Stated goal: From the listing below, pull each line that includes "More".

[Records from a data source]
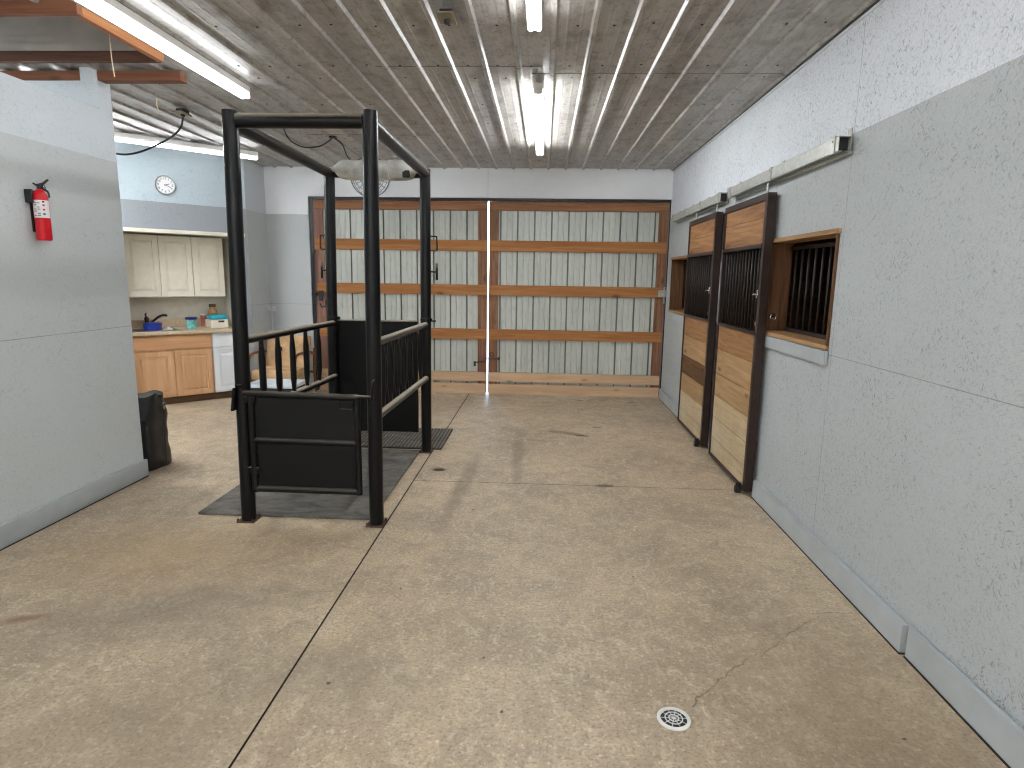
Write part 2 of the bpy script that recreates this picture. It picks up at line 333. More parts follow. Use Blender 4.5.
# ------------------------------------------------------------------ geometry helper
class MB:
    def __init__(s): s.v = []; s.f = []; s.mi = []; s.sm = []
    def add(s, vs, fs, mi=0, smooth=False):
        o = len(s.v); s.v += [Vector(v) for v in vs]
        for f in fs: s.f.append([o+i for i in f]); s.mi.append(mi); s.sm.append(smooth)
        return s
    def box(s, x0, x1, y0, y1, z0, z1, mi=0, b=0.0):
        if x0 > x1: x0, x1 = x1, x0
        if y0 > y1: y0, y1 = y1, y0
        if z0 > z1: z0, z1 = z1, z0
        if b > 0:
            bm = bmesh.new(); bmesh.ops.create_cube(bm, size=1)
            for v in bm.verts: v.co = Vector(((x0+x1)/2+v.co.x*(x1-x0), (y0+y1)/2+v.co.y*(y1-y0), (z0+z1)/2+v.co.z*(z1-z0)))
            b = min(b, .45*min(x1-x0, y1-y0, z1-z0))
            bmesh.ops.bevel(bm, geom=bm.edges[:], offset=b, segments=2, affect='EDGES', profile=.7)
            bm.verts.index_update()
            s.add([v.co.copy() for v in bm.verts], [[v.index for v in f.verts] for f in bm.faces], mi); bm.free(); return s
        vs = [(x0,y0,z0),(x1,y0,z0),(x1,y1,z0),(x0,y1,z0),(x0,y0,z1),(x1,y0,z1),(x1,y1,z1),(x0,y1,z1)]
        return s.add(vs, [(0,3,2,1),(4,5,6,7),(0,1,5,4),(1,2,6,5),(2,3,7,6),(3,0,4,7)], mi)
    def tube(s, pts, r, n=12, mi=0, cap=True, flat=None):
        """round bar along pts; r a number or one radius per point; flat=(axis vector, [factor per point]) squashes the section"""
        pts = [Vector(p) for p in pts]; rs = r if isinstance(r, (list, tuple)) else [r]*len(pts)
        t0 = (pts[1]-pts[0]).normalized()
        a = Vector((0,0,1)) if abs(t0.z) < .9 else Vector((1,0,0))
        u = t0.cross(a).normalized(); vs = []; k = len(pts)
        for i, p in enumerate(pts):
            t = ((pts[min(i+1, k-1)]-p).normalized() + (p-pts[max(i-1, 0)]).normalized()).normalized()
            u = (u - t*u.dot(t)).normalized(); w = t.cross(u)
            for j in range(n):
                q = (u*math.cos(2*PI*j/n)+w*math.sin(2*PI*j/n))*rs[i]
                if flat: 
                    ax = Vector(flat[0]); q = q + ax*(q.dot(ax)*(flat[1][i]-1))
                vs.append(p+q)
        fs = [(i*n+j, i*n+(j+1)%n, (i+1)*n+(j+1)%n, (i+1)*n+j) for i in range(k-1) for j in range(n)]
        s.add(vs, fs, mi, True)
        if cap:
            s.add(vs[:n], [tuple(reversed(range(n)))], mi); s.add(vs[-n:], [tuple(range(n))], mi)
        return s
    def lathe(s, prof, c=(0,0,0), axis='z', n=24, mi=0, smooth=True, cap=True):
        vs = []; k = len(prof)
        for r, z in prof:
            for j in range(n):
                a = 2*PI*j/n; p = (r*math.cos(a), r*math.sin(a), z)
                if axis == 'x': p = (p[2], p[0], p[1])
                if axis == 'y': p = (p[0], p[2], p[1])
                vs.append(Vector(p)+Vector(c))
        fs = [(i*n+j, i*n+(j+1)%n, (i+1)*n+(j+1)%n, (i+1)*n+j) for i in range(k-1) for j in range(n)]
        s.add(vs, fs, mi, smooth)
        if cap and prof[0][0] > 1e-5: s.add(vs[:n], [tuple(reversed(range(n)))], mi)
        if cap and prof[-1][0] > 1e-5: s.add(vs[-n:], [tuple(range(n))], mi)
        return s
    def prism(s, poly, z0, z1, mi=0):
        n = len(poly)
        s.add([(x,y,z0) for x,y in poly]+[(x,y,z1) for x,y in poly],
              [tuple(reversed(range(n))), tuple(range(n,2*n))]+[(i,(i+1)%n,n+(i+1)%n,n+i) for i in range(n)], mi); return s
    def torus(s, c, R, r, axis='y', n=28, m=8, mi=0):
        vs = []
        for i in range(n):
            a = 2*PI*i/n
            for j in range(m):
                q = 2*PI*j/m; p = ((R+r*math.cos(q))*math.cos(a), (R+r*math.cos(q))*math.sin(a), r*math.sin(q))
                if axis == 'y': p = (p[0], p[2], p[1])
                if axis == 'x': p = (p[2], p[0], p[1])
                vs.append(Vector(c)+Vector(p))
        s.add(vs, [(i*m+j, i*m+(j+1)%m, ((i+1)%n)*m+(j+1)%m, ((i+1)%n)*m+j) for i in range(n) for j in range(m)], mi, True); return s
    def xf(s, mat):
        s.v = [mat @ v for v in s.v]; return s
    def build(s, name, mats, parent=None):
        me = bpy.data.meshes.new(name)
        me.from_pydata(s.v, [], s.f)
        for m in (mats if isinstance(mats, (list, tuple)) else [mats]): me.materials.append(m)
        me.polygons.foreach_set('material_index', s.mi); me.polygons.foreach_set('use_smooth', s.sm)
        bm = bmesh.new(); bm.from_mesh(me); bmesh.ops.remove_doubles(bm, verts=bm.verts[:], dist=1e-6)
        bmesh.ops.recalc_face_normals(bm, faces=bm.faces[:])
        for e in bm.edges:
            if len(e.link_faces) == 2 and e.calc_face_angle(0) > .75: e.smooth = False
        bm.to_mesh(me); bm.free(); me.update()
        o = bpy.data.objects.new(name, me); COL.objects.link(o)
        if parent: o.parent = parent
        return o
def tag(o, label=None, cat=None, group=None, kind=None):
    if label: o['label'] = label
    if cat: o['category'] = cat
    if group: o['group'] = group
    if kind: o['kind'] = kind
    return o
def empty(name, loc, rz=0, label=None, cat=None, group=None):
    o = bpy.data.objects.new(name, None); o.empty_display_size = .1; COL.objects.link(o)
    o.location = loc; o.rotation_euler = (0, 0, rz); return tag(o, label, cat, group)
class Rel:
    """build parts in world numbers, store them relative to their thing's base"""
    def __init__(s, root): s.r = root; s.m = (Matrix.Translation(root.location) @ Matrix.Rotation(root.rotation_euler.z, 4, 'Z')).inverted()
    def part(s, mb, name, mats, parent=None): mb.xf(s.m); return mb.build(name, mats, parent or s.r)
def copy_tree(o, parent=None):
    c = o.copy(); COL.objects.link(c); c.parent = parent
    for ch in list(o.children): copy_tree(ch, c)
    return c
def struct(o, label=None, cat=None): return tag(o, label, cat, kind='structure')

def panel(mb, ax, pos, thick, u0, u1, z0, z1, holes=(), mi=0):
    """upright sheet across axis ax ('x': faces +-x, u runs in y; 'y': faces +-y, u runs in x) from pos to pos+thick with holes (u0,u1,z0,z1)"""
    us = sorted({u0, u1, *[h[0] for h in holes], *[h[1] for h in holes]}); zs = sorted({z0, z1, *[h[2] for h in holes], *[h[3] for h in holes]})
    us = [u for u in us if u0 <= u <= u1]; zs = [z for z in zs if z0 <= z <= z1]
    def solid(i, j):
        if not (0 <= i < len(us)-1 and 0 <= j < len(zs)-1): return False
        a, c = (us[i]+us[i+1])/2, (zs[j]+zs[j+1])/2
        return not any(h[0] < a < h[1] and h[2] < c < h[3] for h in holes)
    P = (lambda d, u, z: (d, u, z)) if ax == 'x' else (lambda d, u, z: (u, d, z))
    a, b = pos, pos+thick
    for i in range(len(us)-1):
        for j in range(len(zs)-1):
            if not solid(i, j): continue
            A, B, C, E = us[i], us[i+1], zs[j], zs[j+1]
            for d in (a, b): mb.add([P(d,A,C),P(d,B,C),P(d,B,E),P(d,A,E)], [(0,1,2,3)], mi)
            if not solid(i-1, j): mb.add([P(a,A,C),P(b,A,C),P(b,A,E),P(a,A,E)], [(0,1,2,3)], mi)
            if not solid(i+1, j): mb.add([P(a,B,C),P(b,B,C),P(b,B,E),P(a,B,E)], [(0,1,2,3)], mi)
            if not solid(i, j-1): mb.add([P(a,A,C),P(b,A,C),P(b,B,C),P(a,B,C)], [(0,1,2,3)], mi)
            if not solid(i, j+1): mb.add([P(a,A,E),P(b,A,E),P(b,B,E),P(a,B,E)], [(0,1,2,3)], mi)
    return mb

YB = -5.0       # back of the aisle behind the camera
XW = -6.2       # far side of the tack room / wash area
# ================================================================== SETTING
g = .0045
fl = MB()
JY = 4.755
for x0, x1, y0, y1 in ((XW-.2, XJ-g, YB-.2, D+.2), (XJ+g, XR+.15, YB-.2, JY-.0025), (XJ+g, XR+.15, JY+.0025, D+.2)):
    fl.box(x0, x1, y0, y1, -.12, 0, 1); fl.mi[-5] = 0
fl.box(XW-.2, XR+.15, YB-.2, D+.2, -.16, -.012, 1)
struct(fl.build('floor', [M['floor'], M['groove']]), 'tan stained concrete floor with saw-cut joints', 'floor')
gr = MB().box(-30, 30, D+.2, D+40, -.2, -.03)
struct(gr.build('ground', M['ground']), 'bright yard outside the barn doors', 'ground')

# right wall with two barred window openings and two doorways
WT = .15
holes_r = [(3.66, 4.735, 1.235, 1.917), (4.80, 5.70, -.01, 2.14), (6.03, 7.02, -.01, 2.14), (7.36, 8.26, 1.21, 1.895)]
w = panel(MB(), 'x', XR, WT, YB, D+.15, 0, H, holes_r)
struct(w.build('wall_right', M['wall_y']), 'painted board wall on the right, grey below and white above', 'wall')
# far wall: left piece + header
w = panel(MB(), 'y', D, .14, XC-.14, XR+WT, 0, H, [(-3.20, 1.650, -.01, 2.655)])
struct(w.build('wall_far', M['wall_x']), 'white header and grey side piece around the barn doors', 'wall')
w = MB().box(XC-.14, XC, KY+.02, D+.14, 0, H)
struct(w.build('wall_corner', M['wall_l']), 'short grey and white wall between kitchen and barn doors', 'wall')
KM = Matrix.Translation((KX, KY, 0)) @ Matrix.Rotation(PI/4, 4, 'Z')
AL, AR, AT = -1.42, -.085, 2.082         # kitchen alcove in the diagonal wall
w = panel(MB(), 'y', 0, .12, -3.3, 0, 0, H, [(AL, AR, -.01, AT)])
w.add([(0,0,0),(0,.12,0),(0,.12,H),(0,0,H)], [(0,1,2,3)])
w.xf(KM)
struct(w.build('wall_kitchen', M['wall_k']), 'diagonal wall with the kitchen alcove and the clock', 'wall')
al = MB()
al.box(AL-.03, AL, .12, .80, 0, AT+.03).box(AR, AR+.03, .12, .80, 0, AT+.03).box(AL-.03, AR+.03, .77, .80, 0, AT).box(AL-.03, AR+.03, .12, .80, AT, AT+.03)
al.box(AL, AL+.006, 0, .12, 0, AT).box(AR-.006, AR, 0, .12, 0, AT)
al.xf(KM); struct(al.build('wall_alcove', M['cream_dark']))
tr = MB().box(AL-.05, AR+.05, -.02, .02, AT-.012, AT+.03, b=.004).xf(KM)
struct(tr.build('trim_1', M['cream']), 'cream trim strip along the top of the kitchen alcove', 'trim')
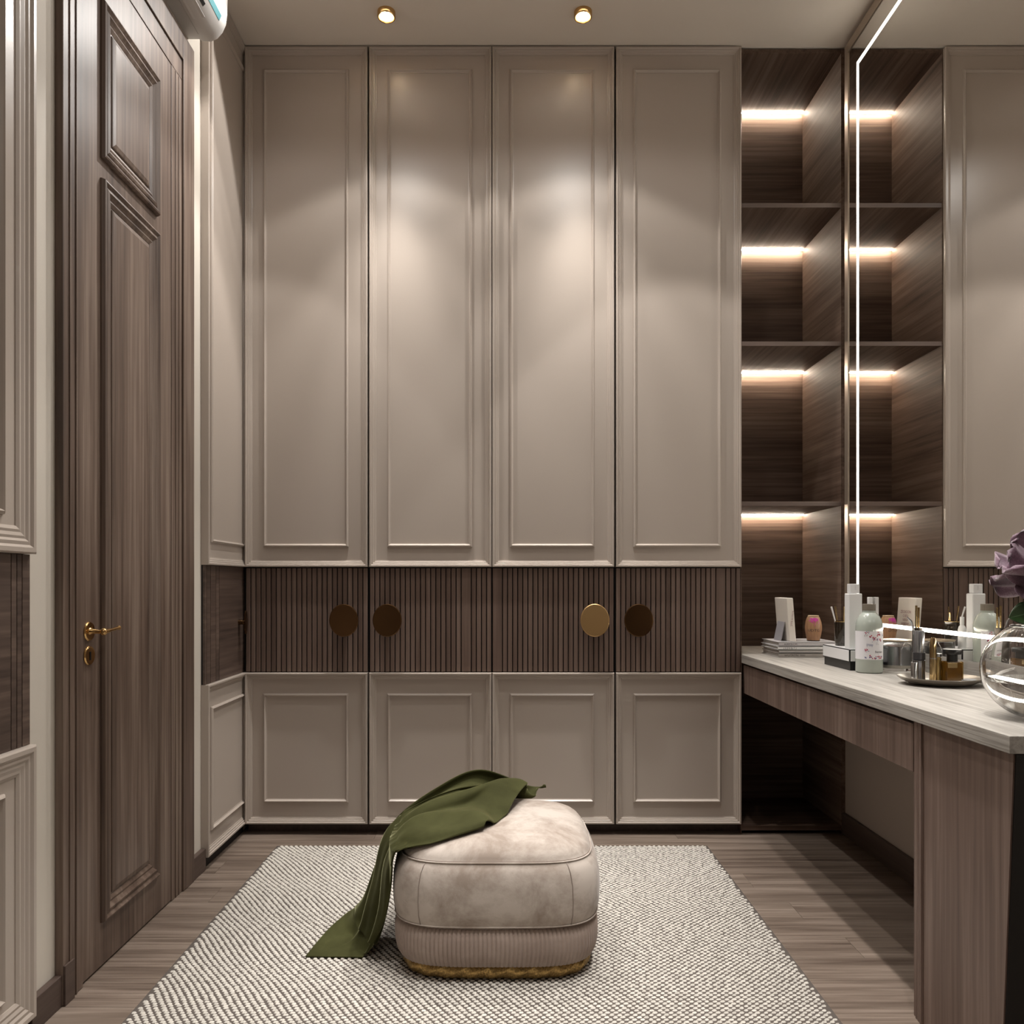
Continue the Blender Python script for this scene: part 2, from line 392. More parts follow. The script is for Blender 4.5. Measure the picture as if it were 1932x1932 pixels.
MB().tube(pts, [0.0055, 0.0065, 0.005, 0.0042, 0.0048, 0.0042, 0.0065], 14).build('handle_lever', BRASSP, hr, dorg, smooth=True)
kp = MB().lathe([(0, 0), (0.0255, 0), (0.026, 0.002), (0.0235, 0.005), (0.019, 0.0045), (0, 0.0045)], (LX, -1.244, 0.859), 28, 1.0, 1.0, 'X').build('key_plate', BRASSP, dr, dorg, smooth=True)
box('keyhole', (LX+0.004, LX+0.0055, -1.2475, -1.2405, 0.847, 0.869), BLACK, kp, dorg)

def skirting(y0, y1):
    return struct(box('baseboard_left', (XL, -1.104, y0, y1, 0, 0.078), SKIRT, bevel=0.002))
skirting(-0.540, -0.425); skirting(-1.505, -1.379)
struct(box('baseboard_left', (-1.102, -1.096, -1.379, -1.335, 0, 0.10), SKIRT, bevel=0.001))
struct(box('baseboard_right', (1.403, XR, -1.415, -0.002, 0, 0.089), SKIRT, bevel=0.002))

# ------------------------------------------------------------------ air conditioner
aorg = (-1.05, -1.0, 3.1)
ac = thing('air_conditioner', 'white wall-mounted air conditioner with a teal stripe, above the walnut door', 'air conditioner', aorg)
prof = [(-1.1225, 2.962), (-1.082, 2.962), (-1.066, 2.954), (-1.040, 2.953), (-1.016, 2.963), (-0.997, 2.984), (-0.984, 3.012), (-0.979, 3.05), (-0.978, 3.13), (-0.984, 3.19), (-1.002, 3.225), (-1.035, 3.243), (-1.1225, 3.245)]
m = MB(); ns = len(prof); ysec = [(-1.48, 0.06), (-1.47, 0.015), (-1.455, 0.0), (-0.60, 0.0), (-0.575, 0.004), (-0.556, 0.014), (-0.543, 0.034)]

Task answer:
Write part 2 of the bpy script that recreates this picture. It picks up at line 333. More parts follow. Use Blender 4.5.
Continue the Blender Python script for this scene: part 2, from line 392. More parts follow. The script is for Blender 4.5. Measure the picture as if it were 1932x1932 pixels.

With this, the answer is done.